** Aim of the exercise **
Only the lines from the one holding "Recreate this scene" through the one holding "random.seed(7)" are to be retyped, exactly as they appear, with both boundary lines included.

** Records supplied **
---*---
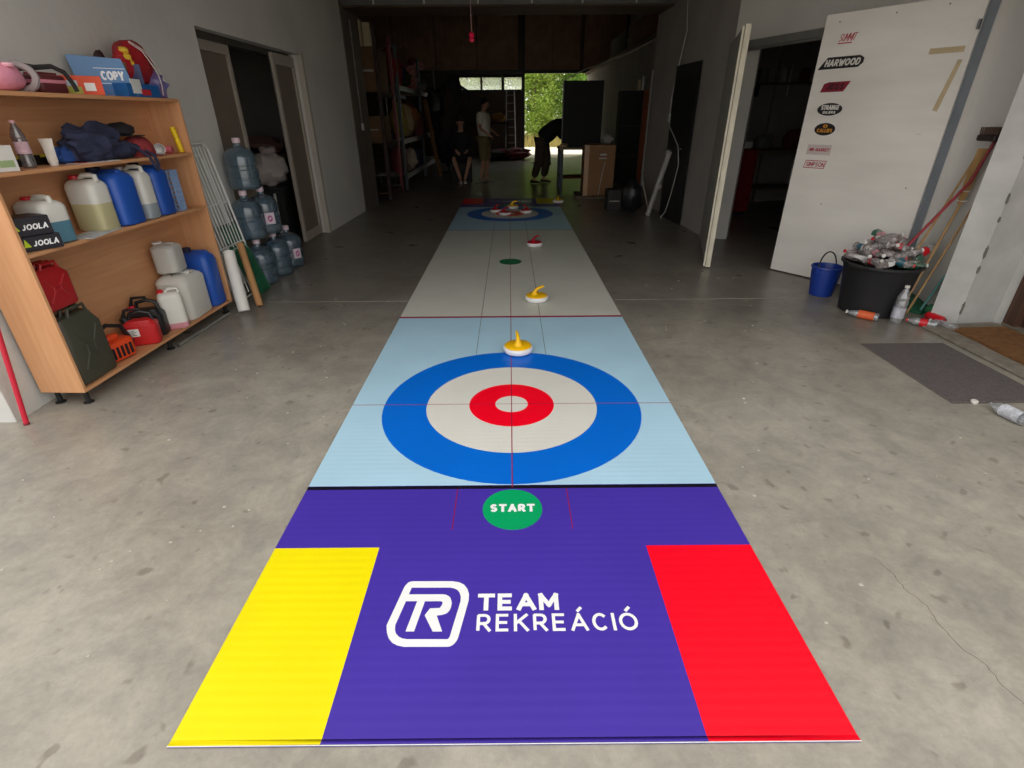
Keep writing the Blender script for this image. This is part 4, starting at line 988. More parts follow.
---*---
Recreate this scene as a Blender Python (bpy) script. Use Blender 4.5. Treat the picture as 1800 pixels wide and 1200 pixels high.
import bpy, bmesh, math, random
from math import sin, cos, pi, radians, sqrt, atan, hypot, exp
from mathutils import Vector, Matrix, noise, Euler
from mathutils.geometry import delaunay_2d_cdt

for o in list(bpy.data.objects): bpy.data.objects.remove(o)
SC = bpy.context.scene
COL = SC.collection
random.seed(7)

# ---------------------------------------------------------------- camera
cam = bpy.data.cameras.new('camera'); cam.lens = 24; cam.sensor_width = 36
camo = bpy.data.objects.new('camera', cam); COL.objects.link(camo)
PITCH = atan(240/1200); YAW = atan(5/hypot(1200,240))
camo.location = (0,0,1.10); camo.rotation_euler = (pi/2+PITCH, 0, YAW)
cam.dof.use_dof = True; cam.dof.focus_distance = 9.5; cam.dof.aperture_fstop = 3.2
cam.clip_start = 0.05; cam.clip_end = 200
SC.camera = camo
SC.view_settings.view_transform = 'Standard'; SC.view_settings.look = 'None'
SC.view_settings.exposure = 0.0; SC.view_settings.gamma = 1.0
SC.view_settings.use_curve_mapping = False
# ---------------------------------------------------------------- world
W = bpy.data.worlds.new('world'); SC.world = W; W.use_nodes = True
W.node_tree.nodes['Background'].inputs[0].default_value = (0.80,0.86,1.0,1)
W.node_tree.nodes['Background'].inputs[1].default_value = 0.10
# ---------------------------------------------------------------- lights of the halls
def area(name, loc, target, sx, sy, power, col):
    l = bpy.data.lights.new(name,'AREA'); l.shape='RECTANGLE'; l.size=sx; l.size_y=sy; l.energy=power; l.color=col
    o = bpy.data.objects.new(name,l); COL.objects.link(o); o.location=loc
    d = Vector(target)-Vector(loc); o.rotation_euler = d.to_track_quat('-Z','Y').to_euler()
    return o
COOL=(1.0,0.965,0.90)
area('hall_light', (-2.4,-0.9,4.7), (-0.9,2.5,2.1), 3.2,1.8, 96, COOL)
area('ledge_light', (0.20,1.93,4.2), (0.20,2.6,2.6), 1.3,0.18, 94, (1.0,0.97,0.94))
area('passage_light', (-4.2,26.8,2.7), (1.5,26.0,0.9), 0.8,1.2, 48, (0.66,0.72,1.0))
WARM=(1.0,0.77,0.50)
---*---
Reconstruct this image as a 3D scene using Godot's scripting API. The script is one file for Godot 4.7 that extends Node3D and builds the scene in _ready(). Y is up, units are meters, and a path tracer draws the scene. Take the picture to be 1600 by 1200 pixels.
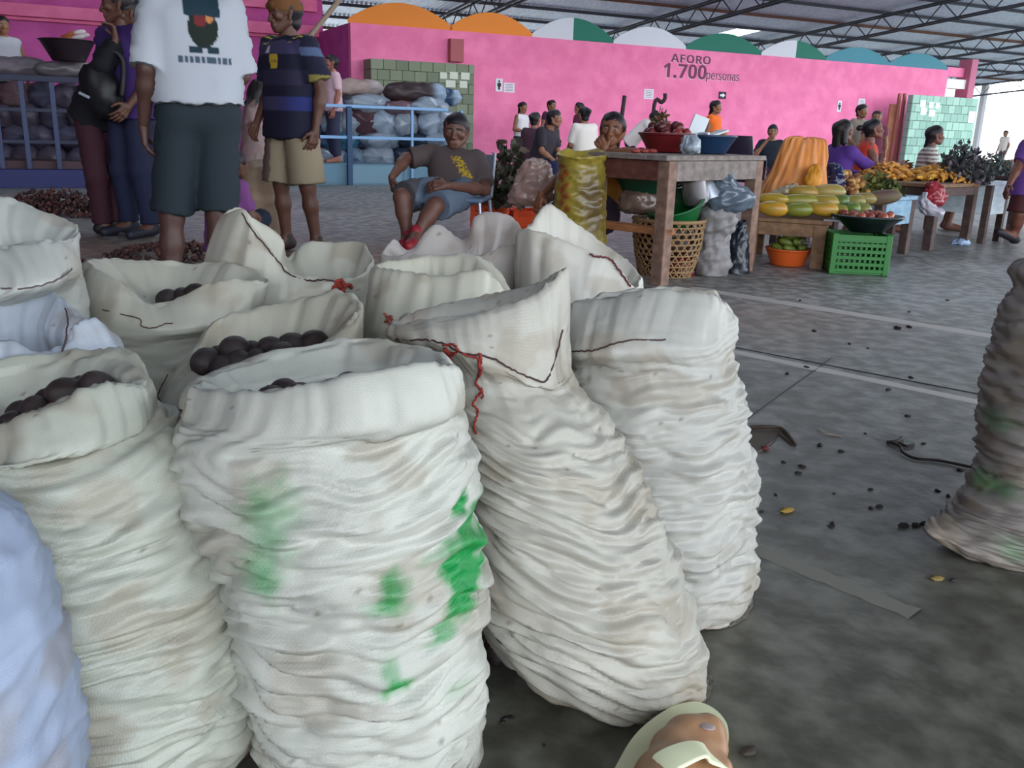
---*---
** Completed exercise **
Recreate this scene as a Blender Python (bpy) script. Use Blender 4.5. Treat the picture as 1800 pixels wide and 1200 pixels high.
import bpy, bmesh, math, random
from math import sin, cos, pi, radians, sqrt, atan, hypot, exp
from mathutils import Vector, Matrix, noise, Euler
from mathutils.geometry import delaunay_2d_cdt

for o in list(bpy.data.objects): bpy.data.objects.remove(o)
SC = bpy.context.scene
COL = SC.collection
random.seed(7)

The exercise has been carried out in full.